The nativity scene created by World War Two prisoners being held in Algona opened for public display Sunday. Marvin Chickering is chair of the United Methodist Men’s Club committee that overseas the nativity scene created by German prisoners and first displayed in 1945.

Chickering says there’s still some mystery surrounding the men who built the 60 figures in the display. He says all along it’s been known that Edward Kaib and five of his friends built the display, and now they know a man named Horst Windlandt was another of the soldiers. Chickering says they have been unable to put names to the other prisoners who help build the display.

Chickering says once they discovered Windlandt had been one of the men, they asked him, but he didn’t remember.

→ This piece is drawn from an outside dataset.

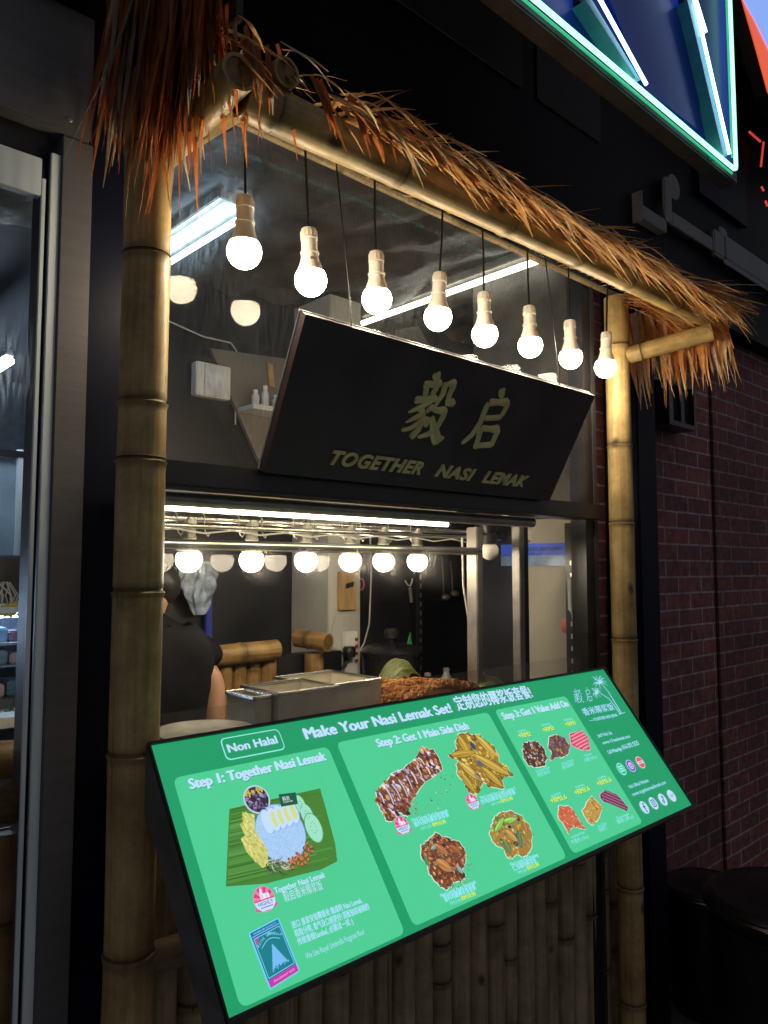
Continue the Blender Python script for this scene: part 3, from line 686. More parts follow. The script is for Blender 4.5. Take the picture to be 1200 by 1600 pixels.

Kaib could not recall the names of the other men in an interview he did in 1985. Kaib died in May of 1988 in Germany. Chickering says they’ve added things to the display over the years, including a room with stories and other memorabilia about the nativity scene.

Last year they created a listening station with a 1985 interview with Edward Kaib to create more interest in the nativity scene. Chickering says people from all 50 states and several foreign countries have visited the Christmas scene made from concrete, wire and plaster. He says several things draw the visitors.

Chickering says the uniqueness of the nativity scene and the story behind it, as we were in a war with the men and they wanted to leave something behind because they were treated so well. Chickering says the nativity scene still is a draw.

He says "it is like no other in the world, and word of mouth brings people here." Chickering says the Camp Algona POW Museum also brings people in. The nativity scene is open weekdays and Saturdays from two p.m. to nine p.m., and Sundays from noon until nine p.m. on the Kossuth County Fairgrounds off Highway 169.